Now all five musicians were together, on the Jerusalem side of the wall. The entire operation had taken five minutes. They brushed themselves off and entered a restaurant for kanafe, the pizza-shaped Palestinian dessert made of sweet cheese and pistachios. “That kanafe was very good,” recalled the viola player. “Then we called to see where the bus was.”
*
The Ramallah Five appeared in the road beside our bus, smiling broadly and bounding up the steps to cheers from the orchestra. One of them showed me a video of the ladder, and the wall, and two of the musicians climbing toward the sky: proof of their deed.

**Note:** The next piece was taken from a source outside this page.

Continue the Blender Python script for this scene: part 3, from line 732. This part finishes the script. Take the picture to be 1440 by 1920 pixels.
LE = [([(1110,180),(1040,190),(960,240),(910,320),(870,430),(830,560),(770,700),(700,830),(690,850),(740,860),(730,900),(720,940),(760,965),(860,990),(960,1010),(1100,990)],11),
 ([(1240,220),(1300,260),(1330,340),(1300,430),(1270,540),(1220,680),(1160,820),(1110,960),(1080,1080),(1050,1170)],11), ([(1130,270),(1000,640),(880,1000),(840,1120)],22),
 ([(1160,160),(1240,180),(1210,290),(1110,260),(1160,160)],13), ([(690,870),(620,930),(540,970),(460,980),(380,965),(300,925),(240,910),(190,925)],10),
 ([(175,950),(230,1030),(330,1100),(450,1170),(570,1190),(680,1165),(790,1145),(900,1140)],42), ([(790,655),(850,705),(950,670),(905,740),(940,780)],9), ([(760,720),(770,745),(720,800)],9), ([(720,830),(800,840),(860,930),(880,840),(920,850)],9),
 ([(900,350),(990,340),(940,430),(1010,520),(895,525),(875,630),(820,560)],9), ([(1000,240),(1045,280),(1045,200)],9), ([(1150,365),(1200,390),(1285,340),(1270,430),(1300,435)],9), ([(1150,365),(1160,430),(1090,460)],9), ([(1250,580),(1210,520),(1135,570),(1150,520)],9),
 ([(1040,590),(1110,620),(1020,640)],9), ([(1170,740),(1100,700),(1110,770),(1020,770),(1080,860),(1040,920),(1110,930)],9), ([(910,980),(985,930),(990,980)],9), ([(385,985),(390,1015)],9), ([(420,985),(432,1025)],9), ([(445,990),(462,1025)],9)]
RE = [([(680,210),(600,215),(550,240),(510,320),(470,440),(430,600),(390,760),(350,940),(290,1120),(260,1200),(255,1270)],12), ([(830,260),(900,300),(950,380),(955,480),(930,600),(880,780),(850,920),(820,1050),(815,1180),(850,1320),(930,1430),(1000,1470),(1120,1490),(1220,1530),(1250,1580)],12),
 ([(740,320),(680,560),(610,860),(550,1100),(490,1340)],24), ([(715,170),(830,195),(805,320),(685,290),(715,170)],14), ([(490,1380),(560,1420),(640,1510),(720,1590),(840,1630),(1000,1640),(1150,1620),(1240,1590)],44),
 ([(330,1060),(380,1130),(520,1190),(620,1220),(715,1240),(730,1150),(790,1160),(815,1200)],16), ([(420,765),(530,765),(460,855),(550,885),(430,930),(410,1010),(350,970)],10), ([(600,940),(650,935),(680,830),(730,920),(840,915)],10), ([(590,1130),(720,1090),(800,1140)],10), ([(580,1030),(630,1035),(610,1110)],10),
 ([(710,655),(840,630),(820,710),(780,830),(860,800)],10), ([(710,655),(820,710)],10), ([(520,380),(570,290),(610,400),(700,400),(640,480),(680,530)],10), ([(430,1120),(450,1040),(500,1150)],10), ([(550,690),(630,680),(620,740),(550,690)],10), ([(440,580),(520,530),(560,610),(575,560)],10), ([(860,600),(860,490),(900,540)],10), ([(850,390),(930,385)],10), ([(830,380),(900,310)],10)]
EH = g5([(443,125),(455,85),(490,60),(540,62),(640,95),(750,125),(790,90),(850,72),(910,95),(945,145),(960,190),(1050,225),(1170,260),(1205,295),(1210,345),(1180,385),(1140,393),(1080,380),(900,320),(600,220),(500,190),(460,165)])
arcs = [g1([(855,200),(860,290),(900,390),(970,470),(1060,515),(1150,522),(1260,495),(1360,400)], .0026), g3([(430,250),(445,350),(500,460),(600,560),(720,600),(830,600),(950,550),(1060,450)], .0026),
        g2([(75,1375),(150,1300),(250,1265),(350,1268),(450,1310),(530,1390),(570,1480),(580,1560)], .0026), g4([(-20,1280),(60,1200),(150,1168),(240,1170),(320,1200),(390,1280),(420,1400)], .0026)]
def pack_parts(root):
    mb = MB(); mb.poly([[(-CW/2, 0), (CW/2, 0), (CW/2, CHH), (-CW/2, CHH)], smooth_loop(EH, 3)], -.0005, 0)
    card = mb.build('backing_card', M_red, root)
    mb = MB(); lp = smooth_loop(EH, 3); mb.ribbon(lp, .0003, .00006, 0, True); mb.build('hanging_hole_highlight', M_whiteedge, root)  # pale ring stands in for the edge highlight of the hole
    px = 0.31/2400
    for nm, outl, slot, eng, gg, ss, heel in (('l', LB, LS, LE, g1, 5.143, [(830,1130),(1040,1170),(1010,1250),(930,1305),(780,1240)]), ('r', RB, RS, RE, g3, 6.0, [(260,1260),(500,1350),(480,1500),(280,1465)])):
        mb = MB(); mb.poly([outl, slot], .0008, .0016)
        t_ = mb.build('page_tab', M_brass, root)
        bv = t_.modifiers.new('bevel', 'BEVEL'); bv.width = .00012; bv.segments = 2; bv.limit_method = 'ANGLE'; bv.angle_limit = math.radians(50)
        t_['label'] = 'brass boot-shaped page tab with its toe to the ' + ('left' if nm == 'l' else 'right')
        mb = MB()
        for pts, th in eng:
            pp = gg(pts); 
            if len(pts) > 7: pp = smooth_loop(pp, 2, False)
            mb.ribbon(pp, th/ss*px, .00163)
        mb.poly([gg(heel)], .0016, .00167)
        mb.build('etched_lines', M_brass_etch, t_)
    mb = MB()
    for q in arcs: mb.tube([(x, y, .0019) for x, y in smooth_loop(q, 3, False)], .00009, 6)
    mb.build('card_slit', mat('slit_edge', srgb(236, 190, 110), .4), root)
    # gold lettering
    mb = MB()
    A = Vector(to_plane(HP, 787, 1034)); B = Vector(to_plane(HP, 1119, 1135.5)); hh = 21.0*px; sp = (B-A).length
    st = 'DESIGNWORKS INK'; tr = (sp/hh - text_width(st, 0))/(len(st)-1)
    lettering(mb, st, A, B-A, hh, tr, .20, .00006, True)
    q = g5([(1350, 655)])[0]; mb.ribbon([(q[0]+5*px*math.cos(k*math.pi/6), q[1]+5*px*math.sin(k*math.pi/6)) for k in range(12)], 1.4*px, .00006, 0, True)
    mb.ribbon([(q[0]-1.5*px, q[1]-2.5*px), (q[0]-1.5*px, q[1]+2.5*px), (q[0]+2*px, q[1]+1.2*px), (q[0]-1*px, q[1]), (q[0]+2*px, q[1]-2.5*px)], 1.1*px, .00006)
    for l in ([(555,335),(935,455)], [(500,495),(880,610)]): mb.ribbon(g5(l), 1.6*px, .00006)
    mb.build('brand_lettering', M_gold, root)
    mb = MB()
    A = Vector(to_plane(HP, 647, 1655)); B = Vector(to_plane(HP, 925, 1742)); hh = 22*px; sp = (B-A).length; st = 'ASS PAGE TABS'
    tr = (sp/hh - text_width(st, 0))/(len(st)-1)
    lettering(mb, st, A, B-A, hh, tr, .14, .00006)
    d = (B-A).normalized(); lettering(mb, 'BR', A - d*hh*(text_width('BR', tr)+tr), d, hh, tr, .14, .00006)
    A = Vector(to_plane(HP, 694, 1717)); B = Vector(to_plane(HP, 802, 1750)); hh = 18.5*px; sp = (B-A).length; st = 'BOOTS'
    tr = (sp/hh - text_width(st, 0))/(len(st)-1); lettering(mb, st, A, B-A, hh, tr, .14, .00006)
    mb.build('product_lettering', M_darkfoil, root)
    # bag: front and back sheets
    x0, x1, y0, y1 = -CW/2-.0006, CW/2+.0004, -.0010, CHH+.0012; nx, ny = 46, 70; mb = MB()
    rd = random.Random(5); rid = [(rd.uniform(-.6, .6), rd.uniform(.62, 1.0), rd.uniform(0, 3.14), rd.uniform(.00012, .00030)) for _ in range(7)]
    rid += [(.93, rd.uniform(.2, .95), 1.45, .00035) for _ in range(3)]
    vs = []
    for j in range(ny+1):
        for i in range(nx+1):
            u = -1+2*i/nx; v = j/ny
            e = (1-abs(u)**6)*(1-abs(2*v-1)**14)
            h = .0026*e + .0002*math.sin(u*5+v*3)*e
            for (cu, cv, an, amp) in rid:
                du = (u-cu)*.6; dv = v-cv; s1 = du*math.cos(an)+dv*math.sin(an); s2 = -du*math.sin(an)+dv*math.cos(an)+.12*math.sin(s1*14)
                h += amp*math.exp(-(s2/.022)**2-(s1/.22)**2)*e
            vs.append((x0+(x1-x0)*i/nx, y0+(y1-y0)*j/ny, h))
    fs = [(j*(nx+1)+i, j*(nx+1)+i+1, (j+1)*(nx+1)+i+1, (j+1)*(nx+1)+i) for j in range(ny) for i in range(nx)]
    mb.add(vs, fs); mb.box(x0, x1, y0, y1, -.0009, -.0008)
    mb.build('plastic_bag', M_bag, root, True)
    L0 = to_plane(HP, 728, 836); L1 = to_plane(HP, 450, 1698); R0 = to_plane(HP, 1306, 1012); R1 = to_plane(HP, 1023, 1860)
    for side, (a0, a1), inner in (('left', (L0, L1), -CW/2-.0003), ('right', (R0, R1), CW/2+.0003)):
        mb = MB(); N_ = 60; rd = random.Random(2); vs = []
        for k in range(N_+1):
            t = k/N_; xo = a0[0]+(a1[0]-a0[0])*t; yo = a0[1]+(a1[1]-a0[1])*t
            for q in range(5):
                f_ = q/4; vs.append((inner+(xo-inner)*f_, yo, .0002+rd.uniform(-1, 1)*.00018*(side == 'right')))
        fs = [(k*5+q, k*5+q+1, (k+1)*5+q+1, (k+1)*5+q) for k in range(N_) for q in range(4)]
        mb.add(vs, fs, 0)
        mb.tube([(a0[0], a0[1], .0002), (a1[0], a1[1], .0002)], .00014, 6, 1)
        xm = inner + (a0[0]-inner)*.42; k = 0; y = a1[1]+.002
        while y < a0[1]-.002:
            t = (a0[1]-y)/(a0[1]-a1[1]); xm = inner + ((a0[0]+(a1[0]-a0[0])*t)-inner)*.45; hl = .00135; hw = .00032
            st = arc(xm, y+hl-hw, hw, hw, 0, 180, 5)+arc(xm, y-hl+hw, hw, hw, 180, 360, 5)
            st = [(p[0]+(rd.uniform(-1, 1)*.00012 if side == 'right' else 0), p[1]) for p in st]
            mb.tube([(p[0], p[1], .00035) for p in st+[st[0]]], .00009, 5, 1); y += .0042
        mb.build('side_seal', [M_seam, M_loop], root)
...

Twenty minutes later, we arrived on the tranquil grounds of St. Anne’s, a French church built during Crusader times. An old French priest welcomed us with a soft smile and a heavy accent; tourists wandered quietly through the garden, or rested on shaded benches. A French flag flapped from the steeple. It was as if Qalandia and the wall had never existed.
The musicians disappeared the cavernous, echoey church to rehearse Beethoven’s 4th Symphony, and the Mendelssohn Violin Concerto. I sat on a rock wall outside the church. The sound of a violin solo drifted out, joined now by the entire orchestra; trombone, oboe, flute, and the pounding of the timpani.
Soon we learned that the violinist who had climbed the wall fell ill, vomiting repeatedly. It was shock, a doctor told him, from the hard landing at the wall. He would not play the Old City that night.
But the other 36 members of the Ramallah Orchestra would. A little after 8 in the evening, strings whispered the haunting first notes Beethoven’s 4th, in a minor key, as 200 visitors filled the chairs of the old church. They had no idea what it had taken to get to Jerusalem to play Beethoven. But perhaps they sensed something. Moments after Diego Masson, the visiting French conductor, made his last thrust, and the final notes of the 4th echoed off the walls, the audience rose in a sustained, joyful ovation.